Penning delights in moving his character through time warps and spatial compressions: Morlang and his wife walk out the door while, in another part of the frame, his mistress from two years later descends the stairs. Director posits an odd reason for his central character's overweening narcissism -- part ironic distance, part artistic complicity.
Just as Morlang placed himself in the middle of many of his canvases, Penning places his Morlang (Paul Freeman) in the center of every frame of this film-puzzle, either as subject or as implied p.o.v. and sometimes, confounding chronology, as both.
In a key scene, Morlang climbs onto the roof of a rival artist's studio to spy on the adultery to which he, in his jealousy and envy, has more or less driven his wife. He peers through an opening in the skylight, but the reversed, appropriately high-angle shot reveals Morlang's anguished re-entry into his own house. He immediately photographs his anguish, turns the photo into slides, then projects, paints over and transforms this private moment into a saleable canvas that also serves as a mute reproach for his returning spouse. Adding another dimension, Penning uses such set pieces to etch a disapproving celebration of artifice for artifice's sake.
British, Irish and Dutch cast is uniformly excellent. Freeman's Morlang offers a fine study in arrested development. Diana Kent, as the wife who sees too much, and Susan Lynch as the fey Irish muse nicely complement each other. Technical credits, particularly Hans Wennink's crisp lensing, are impressive.
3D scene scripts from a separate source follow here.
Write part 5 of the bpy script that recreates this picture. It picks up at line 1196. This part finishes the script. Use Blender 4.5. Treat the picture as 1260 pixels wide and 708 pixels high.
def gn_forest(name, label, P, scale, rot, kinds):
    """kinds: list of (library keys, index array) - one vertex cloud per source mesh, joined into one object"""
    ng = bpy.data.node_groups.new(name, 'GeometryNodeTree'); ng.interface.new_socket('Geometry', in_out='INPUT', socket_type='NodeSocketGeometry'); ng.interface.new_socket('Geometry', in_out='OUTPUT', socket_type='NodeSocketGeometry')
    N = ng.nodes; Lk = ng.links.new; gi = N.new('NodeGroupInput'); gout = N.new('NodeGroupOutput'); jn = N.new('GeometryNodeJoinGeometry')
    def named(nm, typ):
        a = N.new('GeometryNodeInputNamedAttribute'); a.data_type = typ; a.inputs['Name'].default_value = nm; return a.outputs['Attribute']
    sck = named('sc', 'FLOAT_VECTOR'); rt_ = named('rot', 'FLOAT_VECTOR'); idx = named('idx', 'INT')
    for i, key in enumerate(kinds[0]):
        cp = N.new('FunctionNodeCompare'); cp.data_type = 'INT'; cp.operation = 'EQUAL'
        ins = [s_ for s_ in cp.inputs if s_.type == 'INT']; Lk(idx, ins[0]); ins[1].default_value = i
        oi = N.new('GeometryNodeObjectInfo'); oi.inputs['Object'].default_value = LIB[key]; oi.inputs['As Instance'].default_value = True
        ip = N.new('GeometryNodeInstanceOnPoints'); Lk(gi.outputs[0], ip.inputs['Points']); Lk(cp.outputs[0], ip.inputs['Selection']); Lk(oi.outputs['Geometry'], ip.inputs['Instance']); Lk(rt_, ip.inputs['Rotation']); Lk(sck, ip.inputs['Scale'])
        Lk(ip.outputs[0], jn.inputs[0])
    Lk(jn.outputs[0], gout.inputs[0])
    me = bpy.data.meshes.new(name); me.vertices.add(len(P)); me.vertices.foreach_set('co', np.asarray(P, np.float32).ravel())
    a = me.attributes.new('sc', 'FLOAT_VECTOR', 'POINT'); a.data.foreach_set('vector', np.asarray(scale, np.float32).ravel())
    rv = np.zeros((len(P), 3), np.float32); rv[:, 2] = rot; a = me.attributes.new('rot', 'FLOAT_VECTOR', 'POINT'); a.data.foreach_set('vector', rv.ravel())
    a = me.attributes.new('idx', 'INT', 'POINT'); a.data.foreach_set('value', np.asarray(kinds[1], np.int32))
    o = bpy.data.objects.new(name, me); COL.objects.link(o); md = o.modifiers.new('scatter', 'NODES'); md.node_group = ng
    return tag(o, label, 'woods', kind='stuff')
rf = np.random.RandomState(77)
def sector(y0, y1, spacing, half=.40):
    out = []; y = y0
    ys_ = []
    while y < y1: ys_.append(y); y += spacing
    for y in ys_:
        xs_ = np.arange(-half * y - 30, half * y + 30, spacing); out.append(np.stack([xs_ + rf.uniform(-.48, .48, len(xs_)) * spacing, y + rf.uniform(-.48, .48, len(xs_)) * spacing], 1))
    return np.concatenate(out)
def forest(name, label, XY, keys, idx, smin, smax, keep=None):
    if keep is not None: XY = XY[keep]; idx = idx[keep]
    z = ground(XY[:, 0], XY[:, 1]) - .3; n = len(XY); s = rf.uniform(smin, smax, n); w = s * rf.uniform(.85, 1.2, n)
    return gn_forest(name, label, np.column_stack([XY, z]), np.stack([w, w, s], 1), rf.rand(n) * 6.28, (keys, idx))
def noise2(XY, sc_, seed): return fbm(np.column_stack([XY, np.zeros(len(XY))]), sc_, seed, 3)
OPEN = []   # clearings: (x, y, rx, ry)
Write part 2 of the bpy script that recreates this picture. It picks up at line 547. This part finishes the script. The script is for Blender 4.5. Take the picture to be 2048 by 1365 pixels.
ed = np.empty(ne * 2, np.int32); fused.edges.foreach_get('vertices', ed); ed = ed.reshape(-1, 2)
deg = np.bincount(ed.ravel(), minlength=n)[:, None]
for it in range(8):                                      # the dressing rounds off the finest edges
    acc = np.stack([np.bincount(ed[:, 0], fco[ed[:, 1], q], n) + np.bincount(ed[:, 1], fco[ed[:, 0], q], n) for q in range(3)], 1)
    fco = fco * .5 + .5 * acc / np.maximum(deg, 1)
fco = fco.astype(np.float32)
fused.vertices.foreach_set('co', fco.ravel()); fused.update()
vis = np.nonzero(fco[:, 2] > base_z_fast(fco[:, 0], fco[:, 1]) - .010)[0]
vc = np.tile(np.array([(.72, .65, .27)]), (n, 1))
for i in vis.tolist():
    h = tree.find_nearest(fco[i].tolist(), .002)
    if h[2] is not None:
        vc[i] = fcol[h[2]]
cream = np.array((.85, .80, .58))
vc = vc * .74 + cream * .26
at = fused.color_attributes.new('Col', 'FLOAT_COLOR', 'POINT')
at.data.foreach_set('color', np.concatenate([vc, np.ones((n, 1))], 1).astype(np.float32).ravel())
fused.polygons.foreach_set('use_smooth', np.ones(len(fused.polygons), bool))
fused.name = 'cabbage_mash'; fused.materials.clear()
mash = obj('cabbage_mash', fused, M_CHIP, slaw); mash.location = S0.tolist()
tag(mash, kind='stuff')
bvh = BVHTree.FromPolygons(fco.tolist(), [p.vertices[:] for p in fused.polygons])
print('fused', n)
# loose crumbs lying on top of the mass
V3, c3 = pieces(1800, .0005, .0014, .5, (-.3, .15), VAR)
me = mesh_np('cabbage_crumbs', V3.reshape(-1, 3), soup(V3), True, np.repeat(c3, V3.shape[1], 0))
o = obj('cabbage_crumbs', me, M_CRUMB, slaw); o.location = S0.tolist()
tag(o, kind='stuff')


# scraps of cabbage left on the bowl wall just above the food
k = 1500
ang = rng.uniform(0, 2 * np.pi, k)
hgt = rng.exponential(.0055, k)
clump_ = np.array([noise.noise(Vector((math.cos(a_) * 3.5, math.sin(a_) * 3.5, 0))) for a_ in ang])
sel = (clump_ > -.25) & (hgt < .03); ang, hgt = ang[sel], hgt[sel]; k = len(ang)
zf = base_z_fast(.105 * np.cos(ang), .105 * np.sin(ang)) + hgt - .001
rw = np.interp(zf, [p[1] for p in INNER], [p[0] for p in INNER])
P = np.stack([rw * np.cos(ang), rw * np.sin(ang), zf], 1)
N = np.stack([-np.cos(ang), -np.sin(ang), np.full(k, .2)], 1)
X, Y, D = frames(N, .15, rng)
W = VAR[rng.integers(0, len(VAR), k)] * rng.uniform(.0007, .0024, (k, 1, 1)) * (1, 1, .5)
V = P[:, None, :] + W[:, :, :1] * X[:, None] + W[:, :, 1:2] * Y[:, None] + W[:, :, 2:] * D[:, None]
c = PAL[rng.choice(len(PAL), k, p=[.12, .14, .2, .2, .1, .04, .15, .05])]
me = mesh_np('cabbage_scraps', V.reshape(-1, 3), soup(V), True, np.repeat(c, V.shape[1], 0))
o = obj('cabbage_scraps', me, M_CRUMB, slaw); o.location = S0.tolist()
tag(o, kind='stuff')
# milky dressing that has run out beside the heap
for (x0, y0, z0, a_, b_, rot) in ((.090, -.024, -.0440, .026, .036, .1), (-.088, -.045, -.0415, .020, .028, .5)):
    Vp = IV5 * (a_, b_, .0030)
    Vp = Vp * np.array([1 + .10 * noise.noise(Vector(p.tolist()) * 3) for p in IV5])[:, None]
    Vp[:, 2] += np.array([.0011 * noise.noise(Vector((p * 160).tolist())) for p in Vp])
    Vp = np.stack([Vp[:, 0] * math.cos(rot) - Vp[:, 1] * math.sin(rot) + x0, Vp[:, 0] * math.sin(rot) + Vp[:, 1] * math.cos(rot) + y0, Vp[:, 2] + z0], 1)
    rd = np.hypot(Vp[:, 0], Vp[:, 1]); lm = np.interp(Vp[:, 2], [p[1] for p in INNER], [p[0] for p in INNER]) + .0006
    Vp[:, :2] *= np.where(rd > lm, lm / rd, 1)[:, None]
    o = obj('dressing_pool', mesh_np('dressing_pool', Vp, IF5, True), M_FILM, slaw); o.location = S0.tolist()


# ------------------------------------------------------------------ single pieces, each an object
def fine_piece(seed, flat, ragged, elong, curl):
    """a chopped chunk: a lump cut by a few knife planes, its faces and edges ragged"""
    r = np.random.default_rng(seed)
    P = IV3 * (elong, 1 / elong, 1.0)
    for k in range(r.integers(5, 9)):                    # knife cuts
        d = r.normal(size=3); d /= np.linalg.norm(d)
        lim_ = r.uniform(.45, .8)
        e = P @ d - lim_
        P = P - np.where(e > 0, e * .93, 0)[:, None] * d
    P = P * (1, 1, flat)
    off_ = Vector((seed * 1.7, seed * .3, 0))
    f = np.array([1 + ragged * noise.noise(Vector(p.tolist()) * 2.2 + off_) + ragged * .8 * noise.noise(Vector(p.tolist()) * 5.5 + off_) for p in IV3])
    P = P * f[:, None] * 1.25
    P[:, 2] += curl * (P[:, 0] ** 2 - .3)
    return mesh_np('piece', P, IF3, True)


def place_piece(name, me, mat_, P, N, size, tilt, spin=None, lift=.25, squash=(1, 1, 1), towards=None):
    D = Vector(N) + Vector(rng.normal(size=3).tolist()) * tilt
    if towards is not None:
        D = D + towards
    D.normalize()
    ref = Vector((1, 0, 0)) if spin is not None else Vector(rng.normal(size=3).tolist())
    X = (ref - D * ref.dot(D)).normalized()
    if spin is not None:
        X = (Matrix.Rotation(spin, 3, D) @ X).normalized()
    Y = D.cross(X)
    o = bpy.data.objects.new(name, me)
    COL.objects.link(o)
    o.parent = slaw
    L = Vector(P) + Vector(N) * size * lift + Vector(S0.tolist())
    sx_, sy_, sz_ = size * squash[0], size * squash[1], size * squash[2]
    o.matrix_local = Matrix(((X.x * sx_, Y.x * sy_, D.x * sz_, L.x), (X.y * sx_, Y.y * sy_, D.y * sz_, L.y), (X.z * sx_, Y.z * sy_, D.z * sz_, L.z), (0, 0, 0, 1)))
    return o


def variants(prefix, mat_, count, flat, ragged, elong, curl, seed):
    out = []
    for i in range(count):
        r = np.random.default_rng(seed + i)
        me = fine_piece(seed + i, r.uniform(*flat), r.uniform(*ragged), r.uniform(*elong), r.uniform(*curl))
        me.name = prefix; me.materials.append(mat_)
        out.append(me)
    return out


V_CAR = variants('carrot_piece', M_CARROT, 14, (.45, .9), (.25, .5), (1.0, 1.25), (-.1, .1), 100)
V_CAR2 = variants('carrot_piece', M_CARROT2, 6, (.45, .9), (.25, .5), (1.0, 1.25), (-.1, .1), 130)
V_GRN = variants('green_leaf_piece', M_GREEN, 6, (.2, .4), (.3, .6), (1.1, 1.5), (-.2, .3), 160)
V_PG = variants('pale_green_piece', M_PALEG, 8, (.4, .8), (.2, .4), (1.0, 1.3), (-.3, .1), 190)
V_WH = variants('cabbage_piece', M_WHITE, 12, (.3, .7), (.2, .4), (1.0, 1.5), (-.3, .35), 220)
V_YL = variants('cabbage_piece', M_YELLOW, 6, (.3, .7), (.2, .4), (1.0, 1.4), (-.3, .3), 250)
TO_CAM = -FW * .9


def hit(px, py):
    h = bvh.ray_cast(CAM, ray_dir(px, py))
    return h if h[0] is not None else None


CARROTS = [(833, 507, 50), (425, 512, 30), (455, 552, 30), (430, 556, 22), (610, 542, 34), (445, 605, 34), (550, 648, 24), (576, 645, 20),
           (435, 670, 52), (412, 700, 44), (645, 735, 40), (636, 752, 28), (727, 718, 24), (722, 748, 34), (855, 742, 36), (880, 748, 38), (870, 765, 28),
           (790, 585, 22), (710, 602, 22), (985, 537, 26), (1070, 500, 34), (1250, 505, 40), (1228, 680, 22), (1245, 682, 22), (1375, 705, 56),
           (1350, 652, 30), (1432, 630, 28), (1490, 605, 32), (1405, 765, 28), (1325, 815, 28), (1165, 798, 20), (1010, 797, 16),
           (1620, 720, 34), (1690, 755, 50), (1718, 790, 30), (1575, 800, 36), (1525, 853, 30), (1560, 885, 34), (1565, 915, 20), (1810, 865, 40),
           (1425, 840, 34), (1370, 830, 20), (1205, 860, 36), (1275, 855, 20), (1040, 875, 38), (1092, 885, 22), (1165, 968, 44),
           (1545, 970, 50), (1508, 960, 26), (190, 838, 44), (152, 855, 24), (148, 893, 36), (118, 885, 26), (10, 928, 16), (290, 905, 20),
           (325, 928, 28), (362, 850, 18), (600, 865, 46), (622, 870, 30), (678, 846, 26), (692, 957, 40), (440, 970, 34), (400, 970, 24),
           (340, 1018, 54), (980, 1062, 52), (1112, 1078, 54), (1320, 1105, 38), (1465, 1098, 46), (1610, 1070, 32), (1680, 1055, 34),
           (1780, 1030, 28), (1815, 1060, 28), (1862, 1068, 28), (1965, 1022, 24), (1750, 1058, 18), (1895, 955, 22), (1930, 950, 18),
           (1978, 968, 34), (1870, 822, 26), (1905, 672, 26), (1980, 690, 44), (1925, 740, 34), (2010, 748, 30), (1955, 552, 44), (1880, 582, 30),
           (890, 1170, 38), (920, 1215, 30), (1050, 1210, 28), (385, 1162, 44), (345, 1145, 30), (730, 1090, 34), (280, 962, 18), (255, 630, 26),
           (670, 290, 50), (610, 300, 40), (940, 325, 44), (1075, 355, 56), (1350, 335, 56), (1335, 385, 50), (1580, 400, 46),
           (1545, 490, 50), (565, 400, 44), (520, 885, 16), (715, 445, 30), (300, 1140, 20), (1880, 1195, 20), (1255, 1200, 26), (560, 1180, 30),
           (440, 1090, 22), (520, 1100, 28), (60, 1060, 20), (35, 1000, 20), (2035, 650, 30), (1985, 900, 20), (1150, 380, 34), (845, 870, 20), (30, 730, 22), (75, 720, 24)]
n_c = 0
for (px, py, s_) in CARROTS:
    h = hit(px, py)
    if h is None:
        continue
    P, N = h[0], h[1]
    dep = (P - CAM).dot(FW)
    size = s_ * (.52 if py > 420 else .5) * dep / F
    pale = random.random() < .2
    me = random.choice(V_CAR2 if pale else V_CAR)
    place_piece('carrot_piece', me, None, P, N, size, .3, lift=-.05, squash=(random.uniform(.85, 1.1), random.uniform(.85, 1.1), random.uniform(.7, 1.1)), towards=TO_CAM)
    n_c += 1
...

--Ronnie Scheib/ Variety - Review

April 27, 2004
By David Ng
A murder mystery so artfully restrained you almost expect Diana Rigg to deliver a witty epilogue, the English-language Dutch film Morlang derives much moodiness from its two principal settings: the gray, rain-soaked Irish coast and the gray, rain-soaked city of Rotterdam. Julius Morlang (Paul Freeman) is a painter whose career and marriage have reached dead ends. When wife Ellen (Diana Kent) starts fooling around with a younger artist, he grows mentally unstable—a state of mind that director Penning evokes through copious jump cuts and elliptical storytelling. The Rotterdam art milieu provides some Eurotrashy cool, and Han Wennink's cinematography uncannily re-creates the glassy panache of a Lexus commercial. But the climactic revelation feels all the more tedious for being so coyly withheld—a structural stunt that would strike even Atom Egoyan as manipulative.